Each line below should be retyped exactly, with no pictures.

[Collected data]
-.-.-

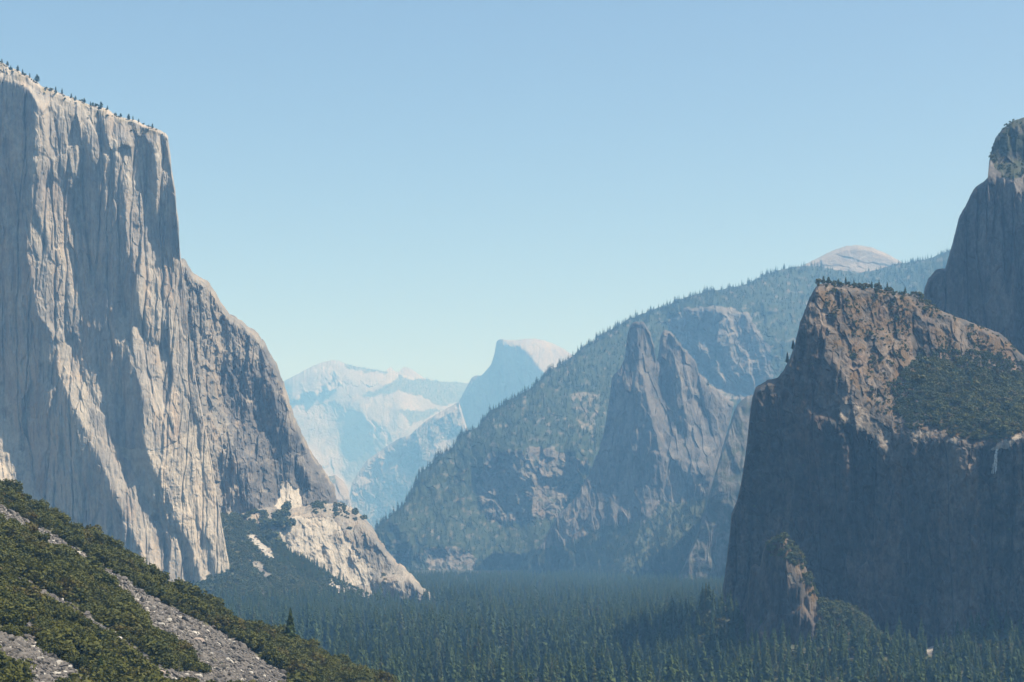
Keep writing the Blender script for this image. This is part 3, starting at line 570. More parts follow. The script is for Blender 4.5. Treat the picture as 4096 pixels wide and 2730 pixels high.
H2 = Massif('cliff_wall', [(660,1000,700,2160),(744,1042,760,2160),(779,1098,790,2160),(828,1126,820,2160),(863,1168,845,2160),(884,1210,860,2160),(919,1252,880,2160),(975,1291,910,2160),(1018,1322,940,2160),(1060,1368,960,2160),(1074,1400,975,2160),(1083,1420,985,2160),(1105,1449,1000,2160),(1134,1532,1030,2160),(1163,1621,1060,2150),(1191,1704,1090,2150),(1217,1748,1110,2150),(1236,1793,1130,2150),
    (1287,1863,1160,2150),(1320,1920,1190,2140),(1340,1965,1220,2130),(1354,2010,1250,2120),(1362,2060,1290,2110)],
    [(660,1000,3570),(744,1042,3600),(884,1210,3700),(1064,1368,3820),(1134,1532,3860),(1236,1793,3930),(1354,2010,3990),(800,1500,3580),(900,1800,3590),(900,2100,3570),(1100,2050,3690),(1100,1700,3740),(700,2160,3500),(1290,2110,3900)],
    DIOR, 'darker streaked rock wall stepping down behind the great cliff', 'cliff',
    faces=[([(790,1400),(850,1250),(1000,1330),(1080,1440),(1000,1500),(900,1500)], .75,.15),
           ([(1090,1450),(1140,1540),(1170,1640),(1130,1620),(1100,1540)], 1.3,.1),
           ([(930,1500),(990,1480),(1000,1600),(960,1700),(920,1640)], .2,.1),([(1010,1480),(1060,1460),(1110,1600),(1150,1760),(1100,1760),(1040,1640)], .1,.05),
           ([(1125,1930),(1165,1942),(1210,1972),(1215,2031),(1180,2050),(1130,2035),(1090,2020),(1120,1995)], .5,.7),
           ([(1180,1850),(1230,1900),(1240,1990),(1200,1960)], -.5,0),([(900,1850),(960,1840),(980,2030),(930,2040)], -.2,.05)],
    masks=[(1,[(880,1480),(1040,1450),(1100,1500),(1200,1760),(1340,1960),(1360,2040),(1180,2030),(1000,2060),(960,2000),(940,1800),(900,1640)],.75,-.45,.05),
           (1,[(1060,1380),(1140,1540),(1120,1560),(1040,1420)],.6,-.5,0),
           (2,[(1125,1925),(1165,1942),(1210,1972),(1218,2035),(1180,2055),(1130,2040),(1090,2025),(1120,1995)],1.,-1.5,-.8),
           (0,[(870,2070),(980,2050),(1060,2036),(1060,2060),(880,2090)],.7,-.3,.1)],
    detail=[('facet',16,55,150,3),('ridge',12,30,220,5),('facet',10,22,50,12),('saw',6,34,110,71),('crack',5,22,200,91),('fbm',8,20,40,8),('facet',5,9,16,22),('fbm',3,6,8,15)], step=3., rag=(6,22), rnd=(60,36), soft=3, lam=900., back=(8,25,80,220,500))

H3 = Massif('rock_apron', [(840,2075,840,2220),(877,2060,880,2220),(978,2049,980,2230),(1061,2032,1020,2240),(1130,2036,1060,2260),(1180,2032,1100,2290),(1215,2022,1140,2310),(1300,2012,1200,2350),(1357,2012,1240,2370),(1402,2026,1280,2390),(1440,2052,1320,2400),(1478,2092,1360,2420),(1510,2142,1400,2440),(1539,2192,1430,2450),(1565,2227,1470,2460),(1590,2250,1500,2470),(1618,2267,1530,2480),(1642,2295,1560,2490),(1665,2325,1590,2500),(1690,2348,1620,2505),(1713,2363,1650,2510),(1728,2388,1680,2515),(1740,2420,1710,2520),(1746,2480,1740,2525)],
    [(840,2075,3540),(978,2049,3600),(1061,2032,3660),(1215,2022,3760),(1357,2012,3880),(1478,2092,3840),(1565,2227,3740),(1665,2325,3640),(1740,2420,3560),(840,2220,3420),(1067,2132,3540),(1251,2263,3470),(1381,2334,3420),(1595,2399,3420),(1500,2150,3740),(1100,2290,3430),(1400,2440,3350),(1740,2525,3400)],
    DIOR, 'bright sunlit rock apron sloping down into the valley forest', 'rock',
    faces=[([(1170,2080),(1330,2060),(1420,2150),(1520,2250),(1480,2330),(1400,2340),(1250,2260),(1150,2210),(1100,2140)], .45,.62),
           ([(1410,2080),(1500,2150),(1620,2290),(1540,2290),(1470,2200)], .5,.3),
           ([(1490,2330),(1560,2320),(1640,2330),(1680,2370),(1700,2430),(1560,2430)], -.3,-.02),
           ([(1690,2350),(1720,2380),(1740,2440),(1700,2430)], .6,.2),
           ([(860,2080),(1060,2040),(1060,2100),(900,2130)], .3,1.5)],
    masks=[(2,[(1110,2070),(1330,2070),(1400,2170),(1500,2280),(1480,2340),(1390,2335),(1250,2260),(1150,2210),(1090,2140)],.85,-.5,.05),
           (0,None,.3,.25,.5),(0,[(1230,2010),(1360,2005),(1480,2080),(1430,2090),(1340,2070),(1270,2060)],.5,-.05,.3),(0,[(860,2080),(1060,2040),(1080,2120),(900,2150)],.8,-.2,.3),
           (2,[(1110,2070),(1330,2090),(1400,2170),(1500,2280),(1480,2340),(1390,2335),(1250,2260),(1150,2210),(1090,2140)],.85,-.5,.05)],
    detail=[('facet',11,50,70,3),('ridge',8,26,100,5),('facet',6,20,36,12),('fbm',4,18,20,8),('facet',2.5,8,12,22),('fbm',1.4,5,6,15)], step=3., rag=(5,18), rnd=(30,26), soft=3, lam=700., back=(8,25,70,180))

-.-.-

[Full answer]
Keep writing the Blender script for this image. This is part 3, starting at line 570. More parts follow. The script is for Blender 4.5. Treat the picture as 4096 pixels wide and 2730 pixels high.
H2 = Massif('cliff_wall', [(660,1000,700,2160),(744,1042,760,2160),(779,1098,790,2160),(828,1126,820,2160),(863,1168,845,2160),(884,1210,860,2160),(919,1252,880,2160),(975,1291,910,2160),(1018,1322,940,2160),(1060,1368,960,2160),(1074,1400,975,2160),(1083,1420,985,2160),(1105,1449,1000,2160),(1134,1532,1030,2160),(1163,1621,1060,2150),(1191,1704,1090,2150),(1217,1748,1110,2150),(1236,1793,1130,2150),
    (1287,1863,1160,2150),(1320,1920,1190,2140),(1340,1965,1220,2130),(1354,2010,1250,2120),(1362,2060,1290,2110)],
    [(660,1000,3570),(744,1042,3600),(884,1210,3700),(1064,1368,3820),(1134,1532,3860),(1236,1793,3930),(1354,2010,3990),(800,1500,3580),(900,1800,3590),(900,2100,3570),(1100,2050,3690),(1100,1700,3740),(700,2160,3500),(1290,2110,3900)],
    DIOR, 'darker streaked rock wall stepping down behind the great cliff', 'cliff',
    faces=[([(790,1400),(850,1250),(1000,1330),(1080,1440),(1000,1500),(900,1500)], .75,.15),
           ([(1090,1450),(1140,1540),(1170,1640),(1130,1620),(1100,1540)], 1.3,.1),
           ([(930,1500),(990,1480),(1000,1600),(960,1700),(920,1640)], .2,.1),([(1010,1480),(1060,1460),(1110,1600),(1150,1760),(1100,1760),(1040,1640)], .1,.05),
           ([(1125,1930),(1165,1942),(1210,1972),(1215,2031),(1180,2050),(1130,2035),(1090,2020),(1120,1995)], .5,.7),
           ([(1180,1850),(1230,1900),(1240,1990),(1200,1960)], -.5,0),([(900,1850),(960,1840),(980,2030),(930,2040)], -.2,.05)],
    masks=[(1,[(880,1480),(1040,1450),(1100,1500),(1200,1760),(1340,1960),(1360,2040),(1180,2030),(1000,2060),(960,2000),(940,1800),(900,1640)],.75,-.45,.05),
           (1,[(1060,1380),(1140,1540),(1120,1560),(1040,1420)],.6,-.5,0),
           (2,[(1125,1925),(1165,1942),(1210,1972),(1218,2035),(1180,2055),(1130,2040),(1090,2025),(1120,1995)],1.,-1.5,-.8),
           (0,[(870,2070),(980,2050),(1060,2036),(1060,2060),(880,2090)],.7,-.3,.1)],
    detail=[('facet',16,55,150,3),('ridge',12,30,220,5),('facet',10,22,50,12),('saw',6,34,110,71),('crack',5,22,200,91),('fbm',8,20,40,8),('facet',5,9,16,22),('fbm',3,6,8,15)], step=3., rag=(6,22), rnd=(60,36), soft=3, lam=900., back=(8,25,80,220,500))

H3 = Massif('rock_apron', [(840,2075,840,2220),(877,2060,880,2220),(978,2049,980,2230),(1061,2032,1020,2240),(1130,2036,1060,2260),(1180,2032,1100,2290),(1215,2022,1140,2310),(1300,2012,1200,2350),(1357,2012,1240,2370),(1402,2026,1280,2390),(1440,2052,1320,2400),(1478,2092,1360,2420),(1510,2142,1400,2440),(1539,2192,1430,2450),(1565,2227,1470,2460),(1590,2250,1500,2470),(1618,2267,1530,2480),(1642,2295,1560,2490),(1665,2325,1590,2500),(1690,2348,1620,2505),(1713,2363,1650,2510),(1728,2388,1680,2515),(1740,2420,1710,2520),(1746,2480,1740,2525)],
    [(840,2075,3540),(978,2049,3600),(1061,2032,3660),(1215,2022,3760),(1357,2012,3880),(1478,2092,3840),(1565,2227,3740),(1665,2325,3640),(1740,2420,3560),(840,2220,3420),(1067,2132,3540),(1251,2263,3470),(1381,2334,3420),(1595,2399,3420),(1500,2150,3740),(1100,2290,3430),(1400,2440,3350),(1740,2525,3400)],
    DIOR, 'bright sunlit rock apron sloping down into the valley forest', 'rock',
    faces=[([(1170,2080),(1330,2060),(1420,2150),(1520,2250),(1480,2330),(1400,2340),(1250,2260),(1150,2210),(1100,2140)], .45,.62),
           ([(1410,2080),(1500,2150),(1620,2290),(1540,2290),(1470,2200)], .5,.3),
           ([(1490,2330),(1560,2320),(1640,2330),(1680,2370),(1700,2430),(1560,2430)], -.3,-.02),
           ([(1690,2350),(1720,2380),(1740,2440),(1700,2430)], .6,.2),
           ([(860,2080),(1060,2040),(1060,2100),(900,2130)], .3,1.5)],
    masks=[(2,[(1110,2070),(1330,2070),(1400,2170),(1500,2280),(1480,2340),(1390,2335),(1250,2260),(1150,2210),(1090,2140)],.85,-.5,.05),
           (0,None,.3,.25,.5),(0,[(1230,2010),(1360,2005),(1480,2080),(1430,2090),(1340,2070),(1270,2060)],.5,-.05,.3),(0,[(860,2080),(1060,2040),(1080,2120),(900,2150)],.8,-.2,.3),
           (2,[(1110,2070),(1330,2090),(1400,2170),(1500,2280),(1480,2340),(1390,2335),(1250,2260),(1150,2210),(1090,2140)],.85,-.5,.05)],
    detail=[('facet',11,50,70,3),('ridge',8,26,100,5),('facet',6,20,36,12),('fbm',4,18,20,8),('facet',2.5,8,12,22),('fbm',1.4,5,6,15)], step=3., rag=(5,18), rnd=(30,26), soft=3, lam=700., back=(8,25,70,180))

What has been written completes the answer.